Hi guys, A here. Ciao Bella, located at 703 Denman Street near Stanley Park, I admit, had the vibe of a tourist trap, where familiar Italian dishes would be served up to loud out of towner grownups with their out of towner kids. I was to be proved wrong, and in a big way. A year or so ago, my family (for reasons I honestly cannot remember) decided to give it a try. Ever since, it’s been a regular haunt for me and the fam and we’ve never been disappointed. Monday and Tuesday they have a great half-off pasta deal (one of the best in Vancouver in terms of value for money) that’s excellent for a quick bite in the city before or after a go along the seawall. Apologies for the not-so-good quality of photos, I used my Blackberry for the pictures as dinner plans were somewhat last-minute and I wanted to share this great find!

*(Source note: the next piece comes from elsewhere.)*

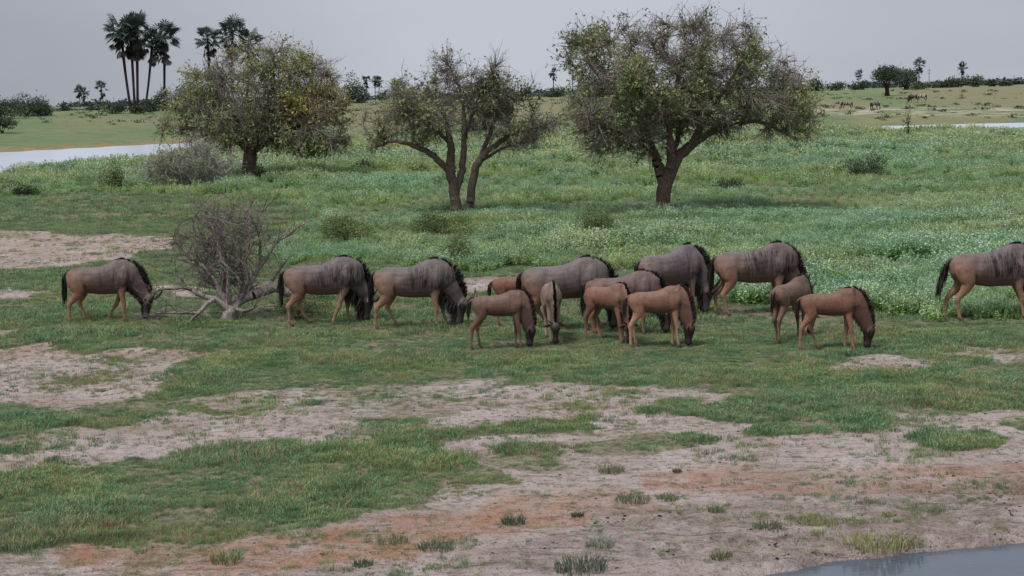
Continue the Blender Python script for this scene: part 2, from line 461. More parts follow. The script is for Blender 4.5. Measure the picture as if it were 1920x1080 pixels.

Complimentary bread with olive oil and balsamic vinegar – B-

Honestly the bread is not the reason I go here, but it was a nice touch to offer olive oil and balsamic vinegar for dipping as opposed to your regular butter. Pretty standard stuff. Nothing spectacular, nothing awful.

Salmone al Limone, accompanied with potato, carrot, string beans and garnish ($19.95) – B

This was my dad’s, but he kindly had me try a little. The salmon was done respectably so, and nothing was too adventurous. For what it is, it’s okay, but I wouldn’t be running back for it.

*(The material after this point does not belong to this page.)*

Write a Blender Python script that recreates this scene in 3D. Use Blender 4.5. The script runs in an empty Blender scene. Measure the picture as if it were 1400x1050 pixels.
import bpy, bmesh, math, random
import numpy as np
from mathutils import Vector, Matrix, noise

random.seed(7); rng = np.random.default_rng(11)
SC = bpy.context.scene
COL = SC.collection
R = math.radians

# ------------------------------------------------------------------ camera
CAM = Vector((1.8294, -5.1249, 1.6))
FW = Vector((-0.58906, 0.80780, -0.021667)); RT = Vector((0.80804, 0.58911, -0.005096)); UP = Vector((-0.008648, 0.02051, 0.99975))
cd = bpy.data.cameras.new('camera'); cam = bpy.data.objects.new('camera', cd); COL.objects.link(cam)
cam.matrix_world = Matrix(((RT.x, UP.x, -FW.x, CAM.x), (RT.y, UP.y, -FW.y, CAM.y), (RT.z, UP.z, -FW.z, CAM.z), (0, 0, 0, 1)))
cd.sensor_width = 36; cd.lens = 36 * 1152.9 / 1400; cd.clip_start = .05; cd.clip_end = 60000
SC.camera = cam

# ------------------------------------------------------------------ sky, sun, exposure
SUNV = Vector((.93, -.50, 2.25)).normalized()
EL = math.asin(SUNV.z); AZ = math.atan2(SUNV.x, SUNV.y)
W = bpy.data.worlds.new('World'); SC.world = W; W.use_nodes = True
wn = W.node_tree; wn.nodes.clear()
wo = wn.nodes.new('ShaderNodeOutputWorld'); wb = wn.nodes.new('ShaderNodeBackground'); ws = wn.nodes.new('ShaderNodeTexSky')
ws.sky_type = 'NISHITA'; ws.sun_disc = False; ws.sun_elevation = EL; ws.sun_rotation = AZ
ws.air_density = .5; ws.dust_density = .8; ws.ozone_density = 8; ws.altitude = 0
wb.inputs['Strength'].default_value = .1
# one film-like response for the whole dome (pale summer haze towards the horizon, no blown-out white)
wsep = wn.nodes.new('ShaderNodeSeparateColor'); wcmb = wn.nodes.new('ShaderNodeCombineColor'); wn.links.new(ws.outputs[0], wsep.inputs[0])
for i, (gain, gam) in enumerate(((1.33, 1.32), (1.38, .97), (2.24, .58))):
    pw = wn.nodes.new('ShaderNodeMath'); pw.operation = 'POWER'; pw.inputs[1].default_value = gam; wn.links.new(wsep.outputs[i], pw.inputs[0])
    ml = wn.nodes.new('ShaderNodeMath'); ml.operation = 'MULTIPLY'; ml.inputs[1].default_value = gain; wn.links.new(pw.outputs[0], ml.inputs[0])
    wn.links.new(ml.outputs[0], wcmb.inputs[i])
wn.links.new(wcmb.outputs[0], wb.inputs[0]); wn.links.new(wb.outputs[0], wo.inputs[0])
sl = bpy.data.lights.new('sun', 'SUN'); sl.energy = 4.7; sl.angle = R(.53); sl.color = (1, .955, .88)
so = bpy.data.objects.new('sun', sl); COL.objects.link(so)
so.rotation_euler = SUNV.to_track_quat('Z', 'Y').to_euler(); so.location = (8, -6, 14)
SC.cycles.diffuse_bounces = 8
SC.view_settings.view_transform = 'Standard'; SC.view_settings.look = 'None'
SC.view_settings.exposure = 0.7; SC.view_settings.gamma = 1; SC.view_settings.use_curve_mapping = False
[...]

Linguini Calamari, with optional ground pepper and/or chili flakes ($8.50 when on Monday and Tuesday special) – A

I have to say, I am not a fan of North American-style pasta, with the sauce just poured clumsily on top of boiled pasta, and apart from super fancy Italian places which will set you back a fair penny, or establishments that place a bigger focus on quantity rather than quality, I haven’t encountered an Italian restaurant that does pasta the way I remember it from Italy. Traditional full Italian meals have pasta as the primi piatti, or first dish. That’s right folks, the Italians have pasta as a starter. Therefore, the North American way of serving it “Big Gulp” size doesn’t really pay homage to the original intent of pasta itself.

History lessons aside, the calamari was well cooked (aka no “gritty” bits) and was clearly cooked alongside the sauce and pasta. The flavours were so well-interwoven, and the accompanying fresh-ground pepper and chili flakes (I absolutely cannot live without some heat in my food) transformed it into sort of a linguini arrabbiata alle calamari… now that’s a mouthful I can stomach. For what it is, it’s a great deal and a satisfying plate.

Overall Ciao Bella offers a solid dining experience. I’ve also tried other items from their menu like the beef carpaccio ($12.95) and the tiramisu ($6.95), and both were done exquisitely. If you’re in the mood for something fancier and where the service is a bit more attentive, then look elsewhere, but for what it is, which is reasonably priced and authentic Italian cuisine, then come on down to what looked like a run of the mill tourist trap, but turned out to be much more.